Tuesday, April 30, 2013

Motherhood, Tech, and Leaning In With Marissa Mayer

Recently, I happened to start looking at some of the stories featured on the new Lean In website and came across Marissa Mayer's.  For all the interest and controversy she's drummed up in the news lately, I quite liked hearing her perspective on joining Yahoo! when expecting a baby.

Fortune Most Powerful Women Dinner With Marissa Mayer
Fortune Most Powerful Women Dinner With Marissa Mayer / Fortune Live Media

Although she'd received offers like that of Yahoo!'s before, this time was different.  The company was a perfect fit for her experience.  But as she says, "...it wasn’t a foregone conclusion that I would or could make it work when I got that first phone call. At the time, I was pregnant, and I was thrilled."

Motherhood is an oft-discussed topic for women in tech (and probably women everywhere).  It can be difficult to be a pregnant woman among many men who don't necessarily understand what comes with that.  Equally daunting is the prospect of taking time off for maternity leave when you'd be one of the few to do that in your company or perhaps in your position.  (If there were more women in the field, it wouldn't seem like an uncommon occurrence.)

Mayer had been looking forward to a six-month maternity leave with Google, way longer than most Americans can even dream of.  By taking the CEO job, she would cut her leave down to almost nothing.  "The responsibilities were too big, and time was of the essence—it just wouldn’t be fair to the company, the employees, the board, or the shareholders for me to be in the role, but out for an extended period of time."
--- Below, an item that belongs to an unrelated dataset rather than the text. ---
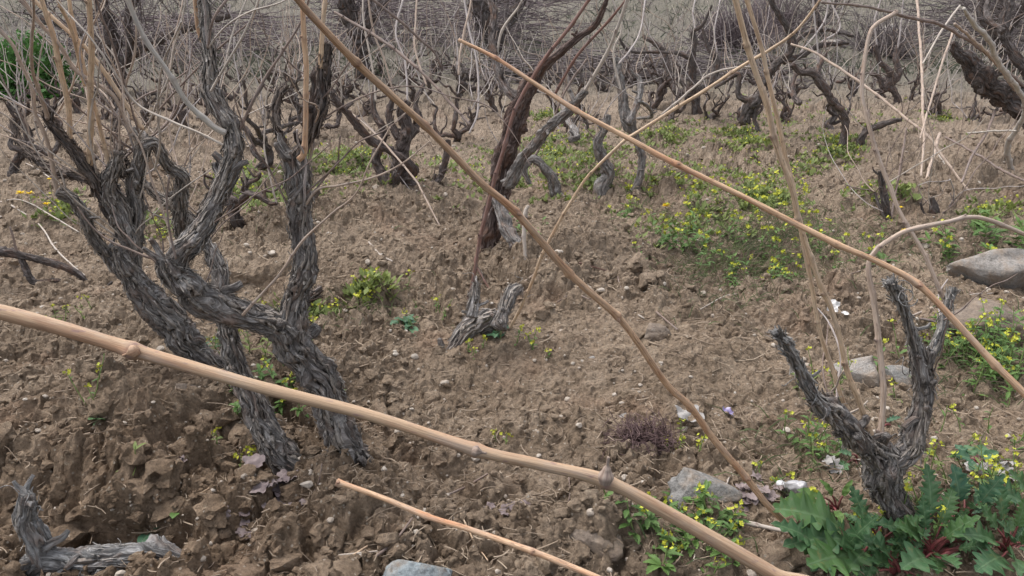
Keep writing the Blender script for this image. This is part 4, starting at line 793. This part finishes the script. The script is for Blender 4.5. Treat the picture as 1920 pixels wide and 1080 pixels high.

Did she find that motherhood has hurt her ability to be CEO?
I’ve come to realize that being a mother makes me a better executive, because motherhood forces prioritization. Being a mom gives you so much more clarity on what is important. I’m very close to my own mother; she has always been my most important role model. I’m grateful to her and to my father for a lifetime of their love, attention, teaching and sacrifice. Over the past five short months, my appreciation has grown for all parents, especially those balancing work obligations, because I know they have that same clarity of dedication and purpose.
Clearly, it's not an issue.  Granted, she has much money at her disposal to help keep her personal priorities.  However, families around the world have been figuring out many different ways to make it work for many years.  Money might make some things easier but it's not the only answer.

So can we stop bringing in the pregnancy and motherhood issue into discussions of women in tech (and other) companies? It's not like we ever do the same thing for men with young families.